### GOAL OF THE EXERCISE
Reproduce precisely the lines between the start of the data below and the line with "COL=scene.collection", both included.
-- -- --
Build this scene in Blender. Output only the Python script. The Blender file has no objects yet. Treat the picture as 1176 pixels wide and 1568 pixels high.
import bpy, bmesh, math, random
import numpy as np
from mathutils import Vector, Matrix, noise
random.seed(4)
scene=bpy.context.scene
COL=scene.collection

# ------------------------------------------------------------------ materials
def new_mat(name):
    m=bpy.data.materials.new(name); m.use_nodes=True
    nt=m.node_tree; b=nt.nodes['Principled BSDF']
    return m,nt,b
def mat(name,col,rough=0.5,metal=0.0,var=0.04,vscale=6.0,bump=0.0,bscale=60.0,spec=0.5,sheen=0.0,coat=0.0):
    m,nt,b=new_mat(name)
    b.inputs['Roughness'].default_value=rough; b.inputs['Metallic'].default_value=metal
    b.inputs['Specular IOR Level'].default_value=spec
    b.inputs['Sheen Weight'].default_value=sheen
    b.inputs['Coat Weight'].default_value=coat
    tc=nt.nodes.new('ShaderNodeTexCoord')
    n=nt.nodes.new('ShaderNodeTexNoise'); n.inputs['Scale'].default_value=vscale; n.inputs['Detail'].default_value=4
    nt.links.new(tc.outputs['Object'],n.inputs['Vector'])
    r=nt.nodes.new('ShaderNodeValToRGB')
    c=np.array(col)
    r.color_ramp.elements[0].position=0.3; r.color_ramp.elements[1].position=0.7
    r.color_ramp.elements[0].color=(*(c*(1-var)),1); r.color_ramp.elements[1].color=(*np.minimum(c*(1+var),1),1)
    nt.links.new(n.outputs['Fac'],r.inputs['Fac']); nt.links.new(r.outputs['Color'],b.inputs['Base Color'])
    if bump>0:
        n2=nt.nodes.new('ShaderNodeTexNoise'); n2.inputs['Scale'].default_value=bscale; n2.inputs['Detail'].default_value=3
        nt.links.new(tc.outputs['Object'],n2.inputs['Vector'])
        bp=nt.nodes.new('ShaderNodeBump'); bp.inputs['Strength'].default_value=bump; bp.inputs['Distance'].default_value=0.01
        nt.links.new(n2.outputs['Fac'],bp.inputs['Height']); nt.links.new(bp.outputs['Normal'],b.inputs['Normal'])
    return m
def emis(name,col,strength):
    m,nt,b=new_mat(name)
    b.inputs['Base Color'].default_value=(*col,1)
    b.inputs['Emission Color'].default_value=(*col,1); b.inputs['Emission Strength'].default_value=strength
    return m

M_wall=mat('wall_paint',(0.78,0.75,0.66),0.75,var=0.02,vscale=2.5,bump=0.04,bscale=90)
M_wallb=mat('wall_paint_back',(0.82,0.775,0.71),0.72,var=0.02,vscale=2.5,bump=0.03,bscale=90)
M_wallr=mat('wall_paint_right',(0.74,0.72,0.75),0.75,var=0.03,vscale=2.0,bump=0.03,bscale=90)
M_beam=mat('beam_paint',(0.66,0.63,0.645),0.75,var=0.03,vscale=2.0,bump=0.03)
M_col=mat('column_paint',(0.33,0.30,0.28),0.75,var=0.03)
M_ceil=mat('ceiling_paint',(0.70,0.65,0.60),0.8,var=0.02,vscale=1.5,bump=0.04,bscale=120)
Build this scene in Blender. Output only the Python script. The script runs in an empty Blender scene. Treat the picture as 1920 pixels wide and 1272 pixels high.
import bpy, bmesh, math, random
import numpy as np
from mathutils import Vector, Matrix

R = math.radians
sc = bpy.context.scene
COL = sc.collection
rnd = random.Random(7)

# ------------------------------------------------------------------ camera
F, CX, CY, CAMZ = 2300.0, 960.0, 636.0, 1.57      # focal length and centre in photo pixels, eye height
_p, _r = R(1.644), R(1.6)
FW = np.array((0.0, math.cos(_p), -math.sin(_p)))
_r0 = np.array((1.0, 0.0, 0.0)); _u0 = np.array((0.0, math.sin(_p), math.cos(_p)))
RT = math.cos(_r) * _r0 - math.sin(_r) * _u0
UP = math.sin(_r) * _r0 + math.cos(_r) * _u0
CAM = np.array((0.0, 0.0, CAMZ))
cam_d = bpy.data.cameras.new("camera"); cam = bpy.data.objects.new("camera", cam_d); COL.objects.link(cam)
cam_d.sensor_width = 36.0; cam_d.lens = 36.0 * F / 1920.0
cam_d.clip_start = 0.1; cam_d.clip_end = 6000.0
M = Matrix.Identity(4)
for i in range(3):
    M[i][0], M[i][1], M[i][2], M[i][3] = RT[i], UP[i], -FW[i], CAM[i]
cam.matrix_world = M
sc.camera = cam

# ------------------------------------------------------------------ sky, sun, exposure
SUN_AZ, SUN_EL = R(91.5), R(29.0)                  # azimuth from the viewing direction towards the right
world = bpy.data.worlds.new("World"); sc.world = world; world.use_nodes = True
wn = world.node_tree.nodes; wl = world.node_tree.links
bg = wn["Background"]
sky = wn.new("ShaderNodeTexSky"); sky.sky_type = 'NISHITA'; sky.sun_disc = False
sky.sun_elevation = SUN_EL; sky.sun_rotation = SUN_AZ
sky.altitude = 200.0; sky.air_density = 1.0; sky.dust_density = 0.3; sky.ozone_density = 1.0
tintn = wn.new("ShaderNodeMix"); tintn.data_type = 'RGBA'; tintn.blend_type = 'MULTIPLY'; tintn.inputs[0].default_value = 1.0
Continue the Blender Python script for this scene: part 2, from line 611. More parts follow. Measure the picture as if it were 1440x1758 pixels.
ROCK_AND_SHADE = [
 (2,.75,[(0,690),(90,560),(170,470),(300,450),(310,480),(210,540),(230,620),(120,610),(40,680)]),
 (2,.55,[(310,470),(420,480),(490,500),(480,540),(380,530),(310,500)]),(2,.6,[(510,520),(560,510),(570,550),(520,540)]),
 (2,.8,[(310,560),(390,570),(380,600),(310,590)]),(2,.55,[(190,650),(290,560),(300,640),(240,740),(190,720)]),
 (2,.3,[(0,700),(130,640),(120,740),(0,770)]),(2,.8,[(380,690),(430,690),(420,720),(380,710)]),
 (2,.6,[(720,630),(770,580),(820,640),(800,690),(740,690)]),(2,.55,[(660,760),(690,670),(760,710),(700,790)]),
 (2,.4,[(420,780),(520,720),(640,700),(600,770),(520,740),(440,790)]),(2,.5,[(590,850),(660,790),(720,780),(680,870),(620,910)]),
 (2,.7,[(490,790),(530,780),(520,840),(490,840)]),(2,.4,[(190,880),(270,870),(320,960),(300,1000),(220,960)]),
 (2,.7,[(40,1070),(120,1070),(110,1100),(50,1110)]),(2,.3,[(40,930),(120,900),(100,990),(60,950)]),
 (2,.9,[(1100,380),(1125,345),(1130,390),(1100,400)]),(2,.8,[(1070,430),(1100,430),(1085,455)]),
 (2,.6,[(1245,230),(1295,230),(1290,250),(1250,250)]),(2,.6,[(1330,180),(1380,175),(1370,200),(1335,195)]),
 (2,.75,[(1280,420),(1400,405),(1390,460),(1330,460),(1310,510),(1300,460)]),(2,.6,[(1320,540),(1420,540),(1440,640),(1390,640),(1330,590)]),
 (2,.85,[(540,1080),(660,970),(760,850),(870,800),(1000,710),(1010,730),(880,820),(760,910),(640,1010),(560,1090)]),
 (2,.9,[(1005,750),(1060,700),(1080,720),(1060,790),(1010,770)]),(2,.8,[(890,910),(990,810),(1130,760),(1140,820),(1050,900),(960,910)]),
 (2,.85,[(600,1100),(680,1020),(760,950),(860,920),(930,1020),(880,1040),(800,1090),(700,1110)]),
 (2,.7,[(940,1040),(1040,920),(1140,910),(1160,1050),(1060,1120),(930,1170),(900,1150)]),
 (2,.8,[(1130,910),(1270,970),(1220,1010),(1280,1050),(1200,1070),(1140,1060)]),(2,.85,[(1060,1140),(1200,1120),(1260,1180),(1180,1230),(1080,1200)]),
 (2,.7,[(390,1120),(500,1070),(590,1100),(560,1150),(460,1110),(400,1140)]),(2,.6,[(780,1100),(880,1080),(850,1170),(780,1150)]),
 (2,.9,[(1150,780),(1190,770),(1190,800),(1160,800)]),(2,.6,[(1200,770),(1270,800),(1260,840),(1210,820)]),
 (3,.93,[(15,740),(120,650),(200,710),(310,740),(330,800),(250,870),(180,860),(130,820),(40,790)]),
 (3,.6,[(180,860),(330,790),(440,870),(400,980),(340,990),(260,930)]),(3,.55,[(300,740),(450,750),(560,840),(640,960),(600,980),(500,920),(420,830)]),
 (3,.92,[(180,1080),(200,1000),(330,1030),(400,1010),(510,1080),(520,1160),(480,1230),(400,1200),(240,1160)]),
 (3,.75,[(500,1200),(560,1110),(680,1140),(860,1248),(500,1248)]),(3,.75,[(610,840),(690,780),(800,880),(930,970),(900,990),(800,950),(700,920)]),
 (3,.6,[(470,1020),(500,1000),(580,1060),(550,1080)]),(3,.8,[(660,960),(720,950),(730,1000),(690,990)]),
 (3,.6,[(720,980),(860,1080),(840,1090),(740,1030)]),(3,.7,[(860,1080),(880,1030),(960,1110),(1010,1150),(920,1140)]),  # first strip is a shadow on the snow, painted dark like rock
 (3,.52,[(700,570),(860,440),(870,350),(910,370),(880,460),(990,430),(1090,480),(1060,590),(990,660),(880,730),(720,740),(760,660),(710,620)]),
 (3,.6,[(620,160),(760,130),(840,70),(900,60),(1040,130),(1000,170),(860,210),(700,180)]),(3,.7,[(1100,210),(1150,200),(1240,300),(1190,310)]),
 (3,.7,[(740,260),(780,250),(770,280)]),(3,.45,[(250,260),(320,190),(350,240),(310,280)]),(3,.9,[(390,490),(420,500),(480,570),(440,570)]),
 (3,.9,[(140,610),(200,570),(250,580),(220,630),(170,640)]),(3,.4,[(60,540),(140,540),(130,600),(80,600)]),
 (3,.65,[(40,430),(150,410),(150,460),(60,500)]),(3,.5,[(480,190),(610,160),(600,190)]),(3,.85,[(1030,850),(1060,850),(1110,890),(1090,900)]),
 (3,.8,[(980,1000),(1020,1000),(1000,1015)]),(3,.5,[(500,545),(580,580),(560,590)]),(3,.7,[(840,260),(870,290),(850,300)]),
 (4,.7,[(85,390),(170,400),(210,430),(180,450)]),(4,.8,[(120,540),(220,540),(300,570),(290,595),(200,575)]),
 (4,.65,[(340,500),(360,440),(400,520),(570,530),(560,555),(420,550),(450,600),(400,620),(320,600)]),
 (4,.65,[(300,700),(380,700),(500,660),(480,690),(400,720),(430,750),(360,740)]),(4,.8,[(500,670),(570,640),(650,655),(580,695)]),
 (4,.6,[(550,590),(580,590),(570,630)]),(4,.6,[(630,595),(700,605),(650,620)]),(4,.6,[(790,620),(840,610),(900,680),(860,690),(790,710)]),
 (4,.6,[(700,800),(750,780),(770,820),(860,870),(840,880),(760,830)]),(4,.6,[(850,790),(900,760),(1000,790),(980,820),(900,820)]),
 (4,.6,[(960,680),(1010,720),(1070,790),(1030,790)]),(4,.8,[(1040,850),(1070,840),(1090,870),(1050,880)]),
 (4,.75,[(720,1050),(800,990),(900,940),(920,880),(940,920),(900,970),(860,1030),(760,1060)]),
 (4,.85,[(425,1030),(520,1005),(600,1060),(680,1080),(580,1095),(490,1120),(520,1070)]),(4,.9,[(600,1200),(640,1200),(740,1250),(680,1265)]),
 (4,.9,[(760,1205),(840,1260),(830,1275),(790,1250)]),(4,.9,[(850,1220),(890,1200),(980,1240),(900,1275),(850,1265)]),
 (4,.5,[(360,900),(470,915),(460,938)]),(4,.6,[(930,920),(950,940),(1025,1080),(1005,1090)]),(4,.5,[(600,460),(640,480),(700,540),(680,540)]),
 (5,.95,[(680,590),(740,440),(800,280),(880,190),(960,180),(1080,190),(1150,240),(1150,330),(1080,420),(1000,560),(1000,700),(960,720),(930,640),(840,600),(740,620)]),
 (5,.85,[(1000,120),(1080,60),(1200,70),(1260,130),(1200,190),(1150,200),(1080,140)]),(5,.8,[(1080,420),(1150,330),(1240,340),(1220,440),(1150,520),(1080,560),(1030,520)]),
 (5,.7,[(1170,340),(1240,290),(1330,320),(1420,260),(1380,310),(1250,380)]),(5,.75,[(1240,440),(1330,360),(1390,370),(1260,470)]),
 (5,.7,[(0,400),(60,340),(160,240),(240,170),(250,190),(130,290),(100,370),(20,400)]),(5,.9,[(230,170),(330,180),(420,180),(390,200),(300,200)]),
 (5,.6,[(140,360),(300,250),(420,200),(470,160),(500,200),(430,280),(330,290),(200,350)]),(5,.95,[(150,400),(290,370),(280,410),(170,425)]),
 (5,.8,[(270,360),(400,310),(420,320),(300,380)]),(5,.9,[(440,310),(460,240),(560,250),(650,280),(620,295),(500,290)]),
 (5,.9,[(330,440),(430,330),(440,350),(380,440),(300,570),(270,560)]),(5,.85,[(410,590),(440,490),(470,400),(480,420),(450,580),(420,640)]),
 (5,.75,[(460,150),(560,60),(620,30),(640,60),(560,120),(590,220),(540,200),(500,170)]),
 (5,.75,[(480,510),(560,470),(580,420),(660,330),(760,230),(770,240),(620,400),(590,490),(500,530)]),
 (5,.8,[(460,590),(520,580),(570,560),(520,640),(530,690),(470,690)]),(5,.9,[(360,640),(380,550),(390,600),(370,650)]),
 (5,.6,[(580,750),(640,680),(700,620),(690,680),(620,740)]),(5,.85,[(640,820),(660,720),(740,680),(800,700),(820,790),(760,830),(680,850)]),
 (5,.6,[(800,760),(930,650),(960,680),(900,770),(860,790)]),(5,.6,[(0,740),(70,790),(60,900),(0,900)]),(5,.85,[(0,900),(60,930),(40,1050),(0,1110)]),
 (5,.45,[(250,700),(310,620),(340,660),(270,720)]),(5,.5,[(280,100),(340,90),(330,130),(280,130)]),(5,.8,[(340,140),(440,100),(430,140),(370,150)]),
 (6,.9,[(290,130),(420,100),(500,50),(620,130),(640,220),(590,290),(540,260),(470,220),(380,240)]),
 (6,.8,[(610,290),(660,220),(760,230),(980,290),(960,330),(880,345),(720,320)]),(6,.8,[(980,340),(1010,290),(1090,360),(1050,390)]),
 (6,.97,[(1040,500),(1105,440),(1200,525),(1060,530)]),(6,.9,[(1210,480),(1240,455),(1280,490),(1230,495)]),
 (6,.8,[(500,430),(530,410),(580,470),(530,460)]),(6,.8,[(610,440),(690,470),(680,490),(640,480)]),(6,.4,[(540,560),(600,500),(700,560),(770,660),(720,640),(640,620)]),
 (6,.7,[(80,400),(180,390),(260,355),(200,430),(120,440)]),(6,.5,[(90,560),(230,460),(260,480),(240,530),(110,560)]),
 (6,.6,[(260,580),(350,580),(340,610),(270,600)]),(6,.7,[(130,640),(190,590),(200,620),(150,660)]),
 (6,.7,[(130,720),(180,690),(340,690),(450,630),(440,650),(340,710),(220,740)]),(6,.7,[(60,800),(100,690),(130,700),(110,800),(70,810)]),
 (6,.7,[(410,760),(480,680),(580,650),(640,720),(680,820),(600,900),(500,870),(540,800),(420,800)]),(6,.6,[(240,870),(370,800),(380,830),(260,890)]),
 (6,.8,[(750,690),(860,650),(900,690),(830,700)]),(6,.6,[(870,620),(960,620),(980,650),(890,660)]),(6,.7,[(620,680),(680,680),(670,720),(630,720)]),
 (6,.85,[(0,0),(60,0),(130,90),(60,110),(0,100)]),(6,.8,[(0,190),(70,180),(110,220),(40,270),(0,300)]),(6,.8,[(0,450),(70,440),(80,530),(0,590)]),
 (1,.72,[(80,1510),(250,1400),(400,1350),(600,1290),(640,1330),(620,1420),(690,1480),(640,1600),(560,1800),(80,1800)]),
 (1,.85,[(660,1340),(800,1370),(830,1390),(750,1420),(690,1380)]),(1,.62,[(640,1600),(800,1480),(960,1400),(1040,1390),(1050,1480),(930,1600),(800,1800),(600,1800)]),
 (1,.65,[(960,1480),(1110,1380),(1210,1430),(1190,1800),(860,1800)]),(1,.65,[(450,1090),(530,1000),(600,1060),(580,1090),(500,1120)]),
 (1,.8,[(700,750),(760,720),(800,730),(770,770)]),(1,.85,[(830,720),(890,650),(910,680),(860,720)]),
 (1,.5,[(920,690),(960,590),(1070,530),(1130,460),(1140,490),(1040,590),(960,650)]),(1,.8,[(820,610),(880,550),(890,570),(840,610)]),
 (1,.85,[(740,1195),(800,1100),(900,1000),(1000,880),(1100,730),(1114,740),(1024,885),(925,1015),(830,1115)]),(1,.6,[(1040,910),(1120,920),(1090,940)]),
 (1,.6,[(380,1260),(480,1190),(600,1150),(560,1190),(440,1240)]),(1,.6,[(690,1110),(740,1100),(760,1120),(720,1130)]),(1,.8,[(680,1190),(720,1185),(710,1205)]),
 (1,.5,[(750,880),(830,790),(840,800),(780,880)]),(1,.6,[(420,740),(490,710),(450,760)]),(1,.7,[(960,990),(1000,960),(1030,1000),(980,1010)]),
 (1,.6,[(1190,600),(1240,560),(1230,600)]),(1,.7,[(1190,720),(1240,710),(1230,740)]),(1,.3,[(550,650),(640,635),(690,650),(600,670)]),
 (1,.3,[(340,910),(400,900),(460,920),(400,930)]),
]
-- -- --
### COMPLETED EXERCISE
Build this scene in Blender. Output only the Python script. The Blender file has no objects yet. Treat the picture as 1176 pixels wide and 1568 pixels high.
import bpy, bmesh, math, random
import numpy as np
from mathutils import Vector, Matrix, noise
random.seed(4)
scene=bpy.context.scene
COL=scene.collection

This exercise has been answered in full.